Kızlar az çok beni konularımla biliyorsunuzdur.
Artık o kadar çok yoruldum, sinirlerim o kadar çok harab oldu ki, buraya konu açarak en azından biraz hafiflerim, sorunlarımı paylaşmış olurum diye umut ediyorum.
Nasıl bir hayat çilesidir bu anlamıyorum ki, her gün ayrı bir sorun, her gün ayrı bir sorumluluk.
Evlenmeme çok az kaldı, dişlerimi sıka sıka, dişlerim dökülecek artık...
Annem psikolojik sorunları olan bir kadın.

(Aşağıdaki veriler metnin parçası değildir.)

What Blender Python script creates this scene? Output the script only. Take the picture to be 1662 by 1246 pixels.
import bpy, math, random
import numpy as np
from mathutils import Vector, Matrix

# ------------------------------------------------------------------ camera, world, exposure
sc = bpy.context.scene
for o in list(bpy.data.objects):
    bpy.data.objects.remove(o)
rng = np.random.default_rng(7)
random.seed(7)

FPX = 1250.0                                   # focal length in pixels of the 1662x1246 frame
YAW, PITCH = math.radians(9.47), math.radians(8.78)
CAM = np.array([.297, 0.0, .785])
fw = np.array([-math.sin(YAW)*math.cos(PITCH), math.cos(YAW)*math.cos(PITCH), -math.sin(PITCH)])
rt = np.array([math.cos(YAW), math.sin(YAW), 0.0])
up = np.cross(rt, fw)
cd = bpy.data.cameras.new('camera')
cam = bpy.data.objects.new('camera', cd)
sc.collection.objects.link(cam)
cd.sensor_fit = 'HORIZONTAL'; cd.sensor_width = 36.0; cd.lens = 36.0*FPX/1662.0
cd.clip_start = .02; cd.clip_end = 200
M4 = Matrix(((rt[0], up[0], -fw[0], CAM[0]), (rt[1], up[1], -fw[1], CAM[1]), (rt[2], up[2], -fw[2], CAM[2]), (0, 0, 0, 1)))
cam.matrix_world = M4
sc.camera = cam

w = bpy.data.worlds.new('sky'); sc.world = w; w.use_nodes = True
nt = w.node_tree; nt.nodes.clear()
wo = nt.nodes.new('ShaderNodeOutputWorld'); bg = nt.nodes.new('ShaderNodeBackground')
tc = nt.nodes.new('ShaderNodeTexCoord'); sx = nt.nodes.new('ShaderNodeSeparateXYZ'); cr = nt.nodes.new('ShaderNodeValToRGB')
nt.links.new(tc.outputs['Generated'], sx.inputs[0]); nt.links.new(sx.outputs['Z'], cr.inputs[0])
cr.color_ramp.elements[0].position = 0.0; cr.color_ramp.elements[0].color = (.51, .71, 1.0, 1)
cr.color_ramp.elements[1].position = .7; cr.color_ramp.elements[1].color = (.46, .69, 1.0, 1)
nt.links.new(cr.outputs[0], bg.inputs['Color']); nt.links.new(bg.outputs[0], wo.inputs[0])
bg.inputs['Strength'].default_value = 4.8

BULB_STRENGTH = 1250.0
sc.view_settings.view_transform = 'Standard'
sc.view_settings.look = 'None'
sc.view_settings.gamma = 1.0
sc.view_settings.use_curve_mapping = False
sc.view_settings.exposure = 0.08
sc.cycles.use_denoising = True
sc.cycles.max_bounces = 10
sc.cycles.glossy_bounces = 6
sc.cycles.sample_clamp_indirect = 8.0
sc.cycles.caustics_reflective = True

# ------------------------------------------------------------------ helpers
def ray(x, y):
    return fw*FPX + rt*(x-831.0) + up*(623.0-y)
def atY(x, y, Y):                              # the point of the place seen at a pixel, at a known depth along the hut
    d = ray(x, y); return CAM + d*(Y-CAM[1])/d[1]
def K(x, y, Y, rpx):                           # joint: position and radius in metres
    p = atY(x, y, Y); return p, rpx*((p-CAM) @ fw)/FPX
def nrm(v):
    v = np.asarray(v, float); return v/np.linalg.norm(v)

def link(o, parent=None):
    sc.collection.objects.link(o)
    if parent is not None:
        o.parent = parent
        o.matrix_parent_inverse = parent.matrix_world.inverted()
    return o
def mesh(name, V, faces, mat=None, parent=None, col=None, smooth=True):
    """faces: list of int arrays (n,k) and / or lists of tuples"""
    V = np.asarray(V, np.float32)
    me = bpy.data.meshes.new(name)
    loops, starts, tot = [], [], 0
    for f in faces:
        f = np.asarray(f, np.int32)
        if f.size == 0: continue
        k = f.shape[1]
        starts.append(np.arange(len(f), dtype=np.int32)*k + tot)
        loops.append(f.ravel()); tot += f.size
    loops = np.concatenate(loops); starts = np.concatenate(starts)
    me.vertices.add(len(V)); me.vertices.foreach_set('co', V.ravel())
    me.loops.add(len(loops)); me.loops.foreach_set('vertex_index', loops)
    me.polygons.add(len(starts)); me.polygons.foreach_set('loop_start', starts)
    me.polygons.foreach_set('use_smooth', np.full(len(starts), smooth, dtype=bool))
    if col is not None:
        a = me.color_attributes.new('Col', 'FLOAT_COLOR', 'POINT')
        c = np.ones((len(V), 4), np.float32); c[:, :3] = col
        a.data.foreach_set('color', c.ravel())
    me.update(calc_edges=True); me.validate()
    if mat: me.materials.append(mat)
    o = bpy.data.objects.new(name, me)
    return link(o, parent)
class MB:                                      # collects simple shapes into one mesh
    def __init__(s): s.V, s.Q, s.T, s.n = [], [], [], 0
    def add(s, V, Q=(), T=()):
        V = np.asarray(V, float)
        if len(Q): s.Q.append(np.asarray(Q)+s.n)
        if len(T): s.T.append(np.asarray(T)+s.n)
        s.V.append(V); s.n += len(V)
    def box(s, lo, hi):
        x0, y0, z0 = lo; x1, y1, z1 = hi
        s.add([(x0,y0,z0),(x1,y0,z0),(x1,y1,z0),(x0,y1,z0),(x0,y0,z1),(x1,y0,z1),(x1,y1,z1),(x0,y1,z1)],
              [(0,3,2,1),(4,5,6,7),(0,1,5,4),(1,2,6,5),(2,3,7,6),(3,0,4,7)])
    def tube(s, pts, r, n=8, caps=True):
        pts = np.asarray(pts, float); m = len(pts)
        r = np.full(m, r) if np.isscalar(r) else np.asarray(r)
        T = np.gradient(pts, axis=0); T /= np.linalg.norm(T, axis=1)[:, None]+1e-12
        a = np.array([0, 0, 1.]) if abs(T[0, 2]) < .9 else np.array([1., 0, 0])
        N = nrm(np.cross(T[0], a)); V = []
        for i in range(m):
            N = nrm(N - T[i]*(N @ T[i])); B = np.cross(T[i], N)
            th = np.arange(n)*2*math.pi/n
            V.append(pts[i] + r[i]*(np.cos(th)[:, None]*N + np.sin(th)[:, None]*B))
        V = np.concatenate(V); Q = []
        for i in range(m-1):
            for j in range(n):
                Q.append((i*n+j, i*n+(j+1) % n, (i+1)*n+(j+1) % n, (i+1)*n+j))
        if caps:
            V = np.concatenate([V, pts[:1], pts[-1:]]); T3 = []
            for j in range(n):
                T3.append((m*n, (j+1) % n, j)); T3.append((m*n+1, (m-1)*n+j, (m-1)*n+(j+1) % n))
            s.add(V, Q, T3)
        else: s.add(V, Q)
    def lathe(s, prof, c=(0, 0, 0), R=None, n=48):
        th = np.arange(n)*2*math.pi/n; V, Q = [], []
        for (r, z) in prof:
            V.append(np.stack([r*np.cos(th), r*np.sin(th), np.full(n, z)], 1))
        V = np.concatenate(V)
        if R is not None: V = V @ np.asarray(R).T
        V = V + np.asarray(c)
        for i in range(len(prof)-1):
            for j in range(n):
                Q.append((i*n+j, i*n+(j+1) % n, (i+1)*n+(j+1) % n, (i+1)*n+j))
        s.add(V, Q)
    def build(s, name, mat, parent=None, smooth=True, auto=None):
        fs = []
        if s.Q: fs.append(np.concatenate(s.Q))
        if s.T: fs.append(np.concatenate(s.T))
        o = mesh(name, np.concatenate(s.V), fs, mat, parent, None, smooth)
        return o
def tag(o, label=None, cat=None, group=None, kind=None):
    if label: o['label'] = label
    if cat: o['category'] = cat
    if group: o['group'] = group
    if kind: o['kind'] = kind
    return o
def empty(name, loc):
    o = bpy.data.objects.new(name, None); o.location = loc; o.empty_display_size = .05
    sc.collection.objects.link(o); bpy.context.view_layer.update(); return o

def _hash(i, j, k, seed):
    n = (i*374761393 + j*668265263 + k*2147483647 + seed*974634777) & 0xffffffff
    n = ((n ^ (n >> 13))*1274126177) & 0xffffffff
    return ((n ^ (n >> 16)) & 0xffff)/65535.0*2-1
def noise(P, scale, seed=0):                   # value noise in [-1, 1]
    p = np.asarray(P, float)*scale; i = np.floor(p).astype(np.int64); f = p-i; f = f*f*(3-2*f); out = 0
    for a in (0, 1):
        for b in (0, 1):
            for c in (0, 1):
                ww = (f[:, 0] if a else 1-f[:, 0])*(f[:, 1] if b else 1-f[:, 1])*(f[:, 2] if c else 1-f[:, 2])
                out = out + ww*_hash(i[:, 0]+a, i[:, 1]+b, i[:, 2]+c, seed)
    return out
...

Yaklaşık 10-13 yıldır bununla boğuşuyoruz.
Annem ve ben İstanbul'da yalnız yaşıyoruz, babam ise yurtdışında.
Biz burada ne yeriz, ne içeriz, ne yaparız pek oralı değil. Yani anlattığına göre onunda maddi sorunları var.
O yüzden bize çok maddi anlamda destek olamıyor. Annem ve babam hala evliler, ama uzaktan ne kadar evli oldukları tartışılır.
Nişanlım hayatıma ilk girdiği zamanlarda babam köpürdü. Her aile babası gibi onaylamadı.
Fakat babam ile her zaman arkadaş gibi konuşabilmeyi, dertleşe bilmeyi bilmişimdir ve babamda o esnekliği zaman zaman göstermiştir.
Dolayısı ile zamanla bu duruma alıştı. İlk başlarda ön yargı ile yaklaşırken sonraları biraz daha ılımlı olmaya başladı.
Nitekim bir izne geldiği vakit, nişanlım ile tanışmıştı ve gerçekten kendime uygun birini seçtiğimi o da anladı.
Geçirdiğim şu son 4 yılda yaşadıklarım artık katlanılmaz bir hal aldı.
Ailem için elimden gelen herşeyi yapmaya çalıştım ve hala da yapmaktayım.
Kendisi yurtdışından döndüğümüz ilk 2 sene çalışmadı, iş bulamadı. Ben aileyi geçindirdim.
Daha sonrasında da yurtdışına geri dönmeye karar verdi ve onun için 7 bin TL kredi aldım ve ödedim.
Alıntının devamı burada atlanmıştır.